A pretendida crise do Euro é uma preocupação para os países que usam essa moeda, porque significa atraso na coordenação económica, financeira e fiscal duma União em progresso recalcitrante. Mas é de interesse muito limitado para o resto do mundo. Os investidores tomam as suas decisões de acordo com a realidade que existir a cada momento, seja no conjunto ou em cada um dos seus membros, seja ela qual for.
O mercado dos cérebros e das competências é cada vez mais global, sem estados de alma nem particular interesse em relação aos países de origem de cada um dos participantes. A referência à nacionalidade é uma curiosidade puramente social, motivo para mencionar memórias de férias ou piadas sobre as idiossincrasias dos dirigentes políticos do momento. A este respeito a mudança em relação à geração anterior é impressionante.
Na década de 1980, os estrangeiros, incluindo os portugueses, que povoavam Universidades, organizações internacionais, empresas multi-nacionais, os grandes grupos económicos e financeiros, mantinham ainda uma relação próxima com os seus países de origem. Voltavam regularmente a férias, muitos aproveitavam as oportunidades que se lhes ofereciam para ensinar, formar empresas e participar na vida politica do seu pais. De entre os portugueses, foram numerosos os ministros, secretários de estado, fundadores e administradores de Bancos e outras empresas, que voltaram ao pais. A experiência exterior e a passagem pela politica compunham um currículo que abria as portas a uma carreira de responsabilidades, de realização pessoal e de postos lucrativos. Eram poucos os que não queriam ou não podiam responder ao canto das sereias da volta à pátria.
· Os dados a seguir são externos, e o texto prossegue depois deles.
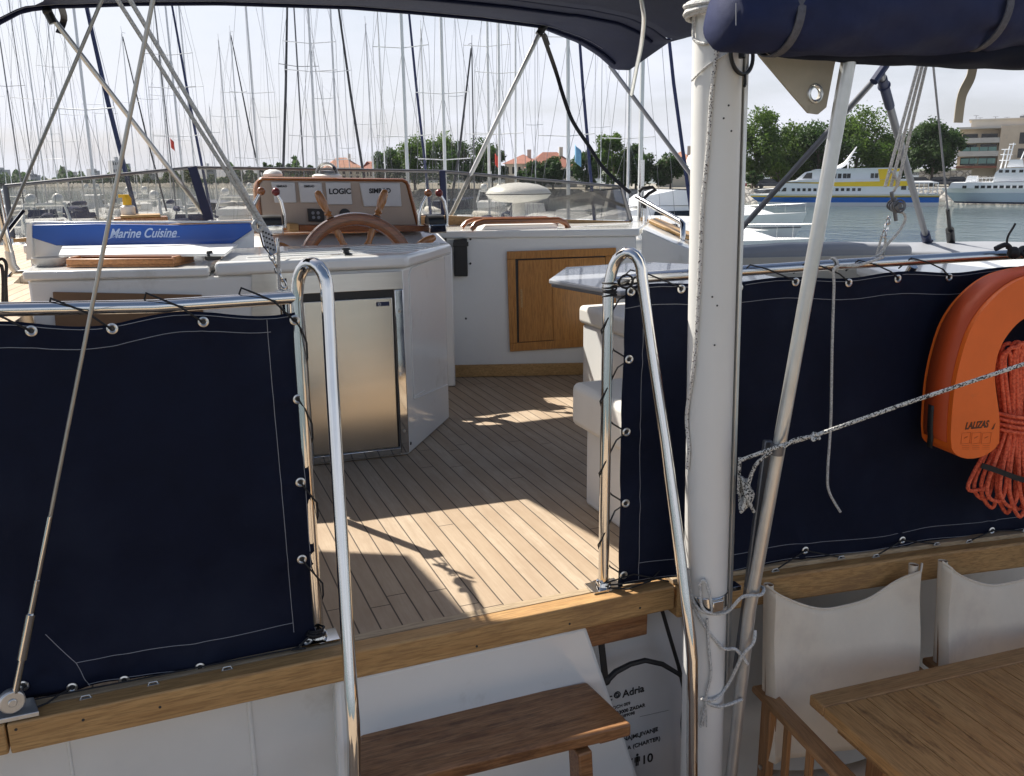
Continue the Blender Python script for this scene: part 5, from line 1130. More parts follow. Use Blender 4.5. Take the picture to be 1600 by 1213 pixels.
for j in range(4): b.tube(catmull([hp(1552, 644+8*j, .0), hp(1568, 646+8*j, .035), hp(1592, 647+8*j, .045), hp(1612, 646+8*j, .035), hp(1625, 644+8*j, .0)], 5), 0.0052, 8)
b.build('strands', m_orope, t, ang=180)
b = MB(); b.band(catmull([hp(1520, 722, .03), hp(1540, 728, .045), hp(1565, 737, .058), hp(1590, 741, .06), hp(1640, 738, .04)], 5), (0, 0, 1), 0.014, 0.004); b.box(hp(1592, 741, .064), (0.03, 0.012, 0.022))
b.build('tie_strap', m_rubber, t)

# ---------------- teak table and director chairs on the lower deck
TZ = -0.20; C_ = onZ(1265, 1085, TZ); tx0, ty1 = C_.x, C_.y
t = thing('teak_table', 'weathered slatted teak table at the lower right corner', 'table', (tx0+0.6, ty1-0.5, -0.9))
b = MB(); b.span((tx0, ty1-0.055, TZ-0.030), (tx0+1.5, ty1, TZ)); b.build('far_rim', m_tabrim, t, bevel=0.004)
b = MB(); b.span((tx0, ty1-1.1, TZ-0.030), (tx0+0.060, ty1-0.0555, TZ)); b.build('side_rim', m_table, t, bevel=0.004)
b = MB()
x = tx0+0.0625
while x < tx0+1.5: b.span((x, ty1-1.1, TZ-0.024), (min(x+0.0575, tx0+1.5), ty1-0.0565, TZ-0.002)); x += 0.0595
b.build('slatted_top', m_table, t, bevel=0.0018)
b = MB(); b.span((tx0+0.05, ty1-1.05, TZ-0.085), (tx0+0.075, ty1-0.06, TZ-0.031)); b.span((tx0+0.05, ty1-0.075, TZ-0.085), (tx0+1.45, ty1-0.05, TZ-0.031)); b.build('apron', m_tabrim, t)
for X_, Y_ in ((tx0+0.10, ty1-0.16), (tx0+1.38, ty1-0.16), (tx0+0.10, ty1-1.0)):
    b = MB(); b.span((X_-0.03, Y_-0.03, -0.9), (X_+0.03, Y_+0.03, TZ-0.032)); b.build('leg', m_chairwood, t, bevel=0.004)
for o_ in [t]:
    rt_ = Matrix.Translation(V((tx0, ty1, 0))) @ Matrix.Rotation(-0.065, 4, 'Z') @ Matrix.Translation(V((-tx0, -ty1, 0))) @ Matrix.Translation(o_.location)
    o_.location = rt_.translation; o_.rotation_euler = (0, 0, -0.065)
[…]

Agora, muitos dos da nova geração consideram um possível retorno para trabalhar na sua terra como um falhanço profissional e pessoal, a possibilidade de aceitar um convite para uma participação politica como uma hipótese ridícula. Diminuiu a consideração que havia outrora pelos dirigentes políticos de relevo no círculo do poder, ou melhor, acham que houve uma mudança qualitativa e quantitativa. Enquanto que a geração anterior considerava a maioria dos políticos nas áreas técnicas como capazes, e os incompetentes eram a excepção, agora esta geração considera que a excepção é encontrar políticos competentes. Relatam histórias hilariantes de conversas com personalidades ligadas ao governo e à oposição, perguntam em que universo paralelo é que vivem e concluem que nem vale a pena dialogar sequer, que é uma perda de tempo. Com exagero, mas sem tristeza, sem pena, sem emoção. Resta esperar que continuem a voltar alguns, em número suficiente.
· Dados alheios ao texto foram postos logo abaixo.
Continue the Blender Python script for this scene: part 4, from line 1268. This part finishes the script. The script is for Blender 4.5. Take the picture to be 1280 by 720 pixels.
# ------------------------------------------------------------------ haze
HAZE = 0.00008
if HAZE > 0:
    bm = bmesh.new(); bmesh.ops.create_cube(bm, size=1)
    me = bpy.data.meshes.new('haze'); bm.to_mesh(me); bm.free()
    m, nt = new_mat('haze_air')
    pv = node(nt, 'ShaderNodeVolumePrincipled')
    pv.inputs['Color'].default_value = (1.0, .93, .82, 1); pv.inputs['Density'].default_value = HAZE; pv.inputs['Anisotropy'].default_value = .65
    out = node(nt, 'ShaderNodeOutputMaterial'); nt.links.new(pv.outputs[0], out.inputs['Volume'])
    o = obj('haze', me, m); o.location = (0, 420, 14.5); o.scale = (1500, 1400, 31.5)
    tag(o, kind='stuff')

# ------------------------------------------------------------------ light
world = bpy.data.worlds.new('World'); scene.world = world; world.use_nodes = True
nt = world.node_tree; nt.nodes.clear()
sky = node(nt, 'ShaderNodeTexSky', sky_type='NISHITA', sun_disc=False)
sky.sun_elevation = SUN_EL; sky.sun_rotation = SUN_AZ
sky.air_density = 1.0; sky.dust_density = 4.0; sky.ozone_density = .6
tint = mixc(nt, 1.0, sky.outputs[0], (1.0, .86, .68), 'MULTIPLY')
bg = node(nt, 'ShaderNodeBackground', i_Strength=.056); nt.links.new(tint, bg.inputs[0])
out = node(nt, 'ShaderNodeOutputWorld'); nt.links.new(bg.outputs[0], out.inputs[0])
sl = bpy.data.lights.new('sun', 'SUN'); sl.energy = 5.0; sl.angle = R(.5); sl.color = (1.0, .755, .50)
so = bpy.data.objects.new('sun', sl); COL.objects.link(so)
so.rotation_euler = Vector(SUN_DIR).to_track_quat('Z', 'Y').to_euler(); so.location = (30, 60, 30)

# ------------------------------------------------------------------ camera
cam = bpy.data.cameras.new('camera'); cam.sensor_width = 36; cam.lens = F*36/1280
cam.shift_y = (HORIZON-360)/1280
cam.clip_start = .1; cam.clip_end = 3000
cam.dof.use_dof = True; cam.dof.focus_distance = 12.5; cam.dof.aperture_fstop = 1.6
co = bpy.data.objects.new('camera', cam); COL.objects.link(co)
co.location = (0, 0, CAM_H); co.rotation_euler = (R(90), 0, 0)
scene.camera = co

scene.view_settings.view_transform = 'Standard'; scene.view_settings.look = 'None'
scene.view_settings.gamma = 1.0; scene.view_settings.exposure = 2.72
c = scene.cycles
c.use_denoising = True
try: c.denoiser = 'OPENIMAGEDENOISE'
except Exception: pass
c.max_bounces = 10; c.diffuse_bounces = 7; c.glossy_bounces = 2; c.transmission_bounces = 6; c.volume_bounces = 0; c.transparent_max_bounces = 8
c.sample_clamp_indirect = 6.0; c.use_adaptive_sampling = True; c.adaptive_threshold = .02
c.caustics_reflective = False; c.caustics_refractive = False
As nações-estados que fizeram a grandeza da Europa desde a Renascença, cuja competição cultural, económica e militar lhes deu uma vantagem decisiva em relação ao resto do mundo até recentemente, deixaram de ter interesse para os novos nómadas globais. As pequenas e médias nações fora da Europa ainda menos. Parece que só contam agora os mega-estados e as suas instituições, os grandes centros económicos e financeiros, as empresas multinacionais na ponta da inovação e da tecnologia, algumas organizações internacionais. A maioria dos contemporâneos mais qualificados desta geração estão espalhados pelo mundo de acordo com a evolução das suas carreiras. Esta tribo dispersa geograficamente, mas unida por múltiplos sistemas de comunicação permanente, por laços profissionais, por relações afectivas, pela competição e pelos interesses comuns, forma agora a sua própria comunidade global. Tudo o resto parece que vêem, cada vez mais e apenas, como paisagem.
JSR

1 comment:

  1. Um retrato muito lúcido e desapaixonado, talvez por isso mesmo, por não nos querer convencer de nenhuma teoria mas apenas nos contar o que vê e observa (se puderes ver, repara, se puderes reparar, observa, dizia algures saramago), talvez por isso mesmo é tão esclarecedor. Estará a chegar ao fim a época dos "grandes"? Dos grandes, enormes, espaços da globalização, das multinacionais, das grandes empresas, dos grandes empréstimos, das grandes dívidas, dos hiper tudo? Voltaremos ao "samll is beautiful" para conseguirmos finalmente recuperar a dimensão da nossa alma? Bom Ano Novo!